15) The Spread: This is similar to 6, 7, and 8. Sometimes an interlocutor presents so many not-necessarily-connected arguments that, when someone actually does respond, he can always be confident that some piece of the argument wasn’t replied to. “But what about X?! With all you said, still X!” I’ve heard this debating tactic called “The Spread.” It is possible that there are so many good arguments for a conclusion that it’s worth listing all of them at once. But it’s generally bad etiquette on a comment thread.

16) Acting as if “It’s Just Obvious.”: Very similar to #4, Pure Snark. Sometimes people point out a single factoid or news story, then effectively drop the mic and walk off stage. It’s always good to add a *little* commentary as to the implications. I recall someone commenting with a single link and no actual commentary, responding to something I had posted. This was in response to a link with a considerable amount of commentary by myself (I typically leave a paragraph or two of my own thoughts). I don’t know if he thought the link was so devastating to my point that no commentary was necessary, or if he just wanted to share a contrary viewpoint without adding to the discussion. I responded to some of the content of in the link (which was actually linked to a very nice article), but still no actual discussion.

None of this is to say I never do these things, but these are the behaviors that bother me the most. I think productive threads get derailed by people with bad commenting hygiene. All of these are variations on a few very general themes: be polite, engage with the argument presented to you in good faith, presume good faith on the part of your interlocutor, don’t display anger too bluntly, think about what you are saying, etc. Some of these overlap with the classical “logical fallacies”, which I first learned about (formally anyway) in 10th grade speech class. I obviously won’t bother to list those, but they are worth referencing, too.
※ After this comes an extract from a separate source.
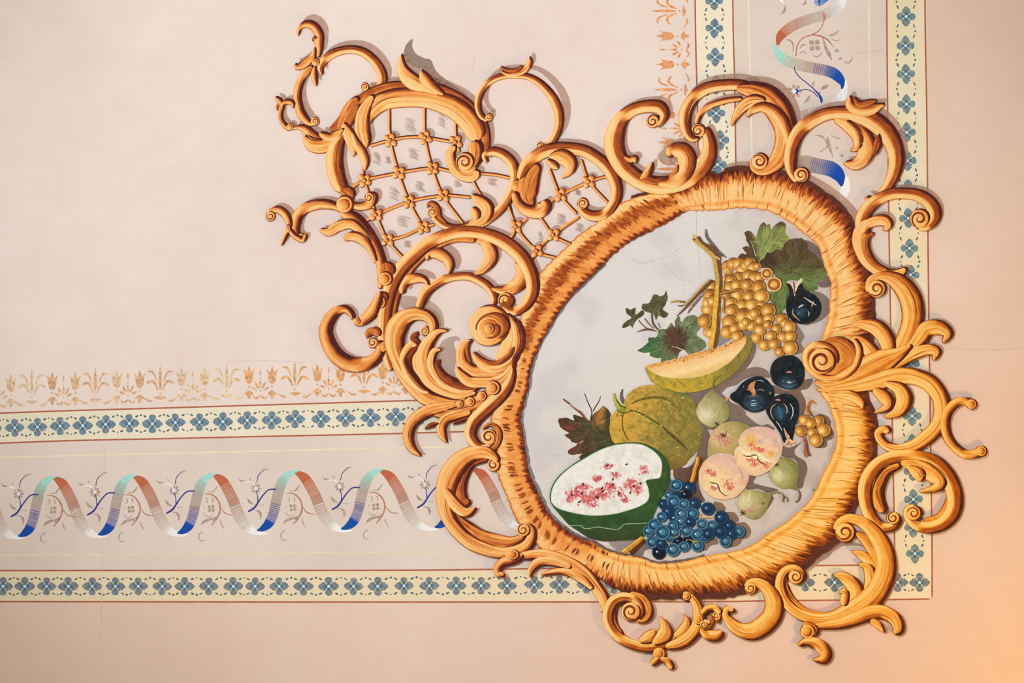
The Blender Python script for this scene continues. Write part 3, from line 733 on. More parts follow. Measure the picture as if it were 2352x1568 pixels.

I probably go overboard in the “try to comment thoughtfully” department. That's not to say I succeed, just that I agonize obsessively over it. I write out every comment in Word, revise and re-write several times before posting, and feel paranoid that I’ve left out some important detail or failed to anticipate some criticism. I’d probably have more discussions, and thus more productive discussions, if I were slightly less careful and more succinct. But this process of revising and re-writing tends to pay off. I sometimes realize that I don’t believe what I originally intended to say. I sometimes anticipate a criticism that really is devastating to my argument. Far more often, I anticipate how my comment could be misconstrued or dismissed with clever-but-meaningless blather. A thoughtful comment that I had spent 15 minutes, perhaps an hour, agonizing over, is dismissed with an error-laden comment thumbed out carelessly on someone’s iPhone in under a minute. I still feel like I learn something from these exchanges. A bad commentator can be like a game of “Why? Boy”, where a child responds to every answer with another “Why?” You definitely learn the limits of your knowledge, and you learn to spell out every assumption and everything underlying your argument. An already thoughtful person can profit from this exercise. But it’s frustrating as hell and you are always left feeling like somebody is trolling you.